GRK Q2'25 flash comment: Revenue and earnings growth continued to be very strong
Translation: Original published in Finnish on 7/31/2025 at 9:32 am EEST.
GRK's Q2 EBIT, published this morning, almost quadrupled year-on-year and significantly exceeded our estimates. GRK reiterated its raised guidance in its Q2 report, as fully expected, following the positive profit warning in June. However, with strong H1 performance and a still reasonable order backlog, even the new guidance does not appear particularly demanding, at least at the lower end of the ranges. We expect a positive share price reaction for GRK today due to strong Q2 numbers.

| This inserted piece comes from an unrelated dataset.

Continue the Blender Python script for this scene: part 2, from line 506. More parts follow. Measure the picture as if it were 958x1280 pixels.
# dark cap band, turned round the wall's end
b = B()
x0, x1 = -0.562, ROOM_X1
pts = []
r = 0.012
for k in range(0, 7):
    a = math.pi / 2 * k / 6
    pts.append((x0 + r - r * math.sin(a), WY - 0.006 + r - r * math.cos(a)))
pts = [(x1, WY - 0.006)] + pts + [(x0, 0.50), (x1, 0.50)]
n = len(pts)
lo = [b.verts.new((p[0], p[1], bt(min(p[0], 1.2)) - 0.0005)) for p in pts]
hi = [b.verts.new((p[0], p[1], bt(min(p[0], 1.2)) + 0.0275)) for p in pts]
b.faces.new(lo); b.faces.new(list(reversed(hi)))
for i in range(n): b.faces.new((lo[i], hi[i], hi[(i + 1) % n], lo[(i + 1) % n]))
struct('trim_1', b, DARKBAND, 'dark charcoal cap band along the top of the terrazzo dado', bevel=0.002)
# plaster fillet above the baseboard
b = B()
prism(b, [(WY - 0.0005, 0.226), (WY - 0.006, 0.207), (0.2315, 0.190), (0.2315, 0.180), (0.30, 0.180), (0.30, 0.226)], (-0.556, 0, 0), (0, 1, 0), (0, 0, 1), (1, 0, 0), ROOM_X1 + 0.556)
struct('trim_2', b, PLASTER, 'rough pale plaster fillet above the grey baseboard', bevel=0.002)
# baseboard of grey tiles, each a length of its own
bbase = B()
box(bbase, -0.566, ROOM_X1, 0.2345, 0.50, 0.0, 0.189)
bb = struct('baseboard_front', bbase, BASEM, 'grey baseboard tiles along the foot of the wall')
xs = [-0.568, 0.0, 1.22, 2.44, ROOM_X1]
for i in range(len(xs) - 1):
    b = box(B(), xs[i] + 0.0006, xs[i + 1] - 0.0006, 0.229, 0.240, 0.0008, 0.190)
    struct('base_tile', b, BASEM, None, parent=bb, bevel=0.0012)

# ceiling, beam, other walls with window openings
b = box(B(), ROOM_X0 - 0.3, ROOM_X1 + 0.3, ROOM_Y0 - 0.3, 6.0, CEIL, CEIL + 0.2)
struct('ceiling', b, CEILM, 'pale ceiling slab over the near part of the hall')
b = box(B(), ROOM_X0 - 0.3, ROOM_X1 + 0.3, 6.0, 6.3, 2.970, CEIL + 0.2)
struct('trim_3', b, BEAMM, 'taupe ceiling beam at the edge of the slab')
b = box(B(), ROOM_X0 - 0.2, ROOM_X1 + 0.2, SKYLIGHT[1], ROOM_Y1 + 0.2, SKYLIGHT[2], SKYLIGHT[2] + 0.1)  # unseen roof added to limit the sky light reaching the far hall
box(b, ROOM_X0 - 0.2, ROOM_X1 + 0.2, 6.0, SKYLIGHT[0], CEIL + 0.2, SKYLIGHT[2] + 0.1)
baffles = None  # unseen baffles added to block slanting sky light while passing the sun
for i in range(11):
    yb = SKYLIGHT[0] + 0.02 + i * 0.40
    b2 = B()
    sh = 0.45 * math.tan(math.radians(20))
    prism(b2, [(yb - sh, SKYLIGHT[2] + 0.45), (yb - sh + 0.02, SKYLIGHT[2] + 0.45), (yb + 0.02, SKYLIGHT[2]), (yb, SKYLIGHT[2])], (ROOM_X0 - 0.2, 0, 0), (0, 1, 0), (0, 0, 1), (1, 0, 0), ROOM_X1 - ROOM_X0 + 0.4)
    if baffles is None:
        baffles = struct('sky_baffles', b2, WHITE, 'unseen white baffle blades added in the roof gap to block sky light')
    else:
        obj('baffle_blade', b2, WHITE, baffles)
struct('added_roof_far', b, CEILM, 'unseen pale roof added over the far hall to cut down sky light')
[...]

| Estimates | Q2'24 | Q2'25 | Q2'25e | Q2'25e | Consensus | Difference (%) | 2025e | |||
| MEUR / EUR | Comparison | Actualized | Inderes | Consensus | Low | High | Act. vs. Inderes | Inderes | ||
| Revenue | 182 | 232 | 184 | 26% | 778 | |||||
| EBITDA | 8.1 | 19.7 | 13.8 | 43% | 65.5 | |||||
| EBIT (adj.) | 4.7 | 16.5 | 9.9 | 66% | 50.5 | |||||
| EBIT | 4.7 | 15.5 | 9.9 | 56% | 49.9 | |||||
| PTP | 4.8 | 17.1 | 6.9 | 148% | 45.4 | |||||
| EPS (adj.) | 0.10 | 0.32 | 0.19 | 64% | 0.97 | |||||
| Revenue growth-% | 0.0 % | 27.4 % | 0.9 % | 26.5 pp | 6.8 % | |||||
| EBIT-% (adj.) | 2.6 % | 7.1 % | 5.4 % | 1.7 pp | 6.5 % | |||||
Source: Inderes
Revenue and EBIT smashed our estimates
GRK's revenue grew by 27% to 232 MEUR, as the company continued the swift execution of its strong order book during Q2. Revenue strongly beat our estimates, as growth vastly exceeded our expectations in all of the company's operating countries (Finland, Sweden, Estonia). GRK's adjusted EBIT improved by 250% in Q2 to 16.5 MEUR, which corresponds to a good 7.1% adjusted EBIT margin for the company. Earnings and profitability were especially supported by the high revenue level, but based on the margin, projects proceeded during Q2 without major problems (cf. profitability was burdened by margin deteriorations in certain projects in Q2'24). In our view, profitability development, driven by revenue growth, has been favorable in all the company's operating countries, even though the report does not disclose country-specific profitability levels.
On the lower lines, the company recorded listing expenses as an adjustment item to EBIT (cf. in forecasts as financing costs), but the recorded amount was clearly smaller than our expectations. Conversely, financing expenses were positive, thanks to, among other things, interest income from a strong cash position and other financial income, while the tax rate was in line with the company's usual level. Thus, GRK's Q2 EPS of EUR 0.32 comfortably exceeded our forecast, especially reflecting the operating result. In contrast to the result, the company's cash flow was clearly negative in Q2, but considering the seasonal nature of the business, high levels of advances on the balance sheet, and the otherwise favorable working capital situation at the end of Q1, this was not a significant surprise for us. Due to the nature of GRK's project business, the development of earnings and cash flow can be significantly divergent on a quarterly basis.
Business was generated moderately from small streams and the market situation is good
According to our calculations, GRK received new orders of around 147 MEUR in Q3, corresponding to an order-to-billing ratio of around 0.6x. GRK's order book stood at 789 MEUR at the end of Q2, which was 8% below the comparison period. The decline in orders was, in our view, expected, as GRK presumably received significant additional orders from the Stegra project in Sweden during the comparison period. Overall, we believe the order flow gathered in Q2 was moderate, consisting mainly of small contributions, and it roughly met our expectations. In turn, the order book was slightly lower than our expectations due to higher Q2 revenue than we had estimated. However, the company commented positively on the demand situation in all regions, and in addition to ongoing tenders, it has over 400 MEUR of projects already won but still in the development phase outside its order book. Therefore, the company's order outlook appears healthy in our view, even though growth will already slow down in H2 due to the decline and lengthening of the order backlog.
Following H1, especially the lower ends of the new guidance ranges appear cautious
GRK reiterated the guidance it updated in its positive profit warning in June, according to which its revenue is 730-800 MEUR and adjusted EBIT is 45-55 MEUR in 2025. The reiteration of the guidance was exactly in line with expectations. In our view, given the Q2 beat, especially the lower end of the guidance appears at least initially rather conservative, even though growth will naturally slow down in H2 and based on comments, business development this year is more stable than last year (compared to a very strong Q3 2024). At this point in the year, the company should already have reasonable visibility into the full-year volume, and there don't seem to be any issues with the order book margins either.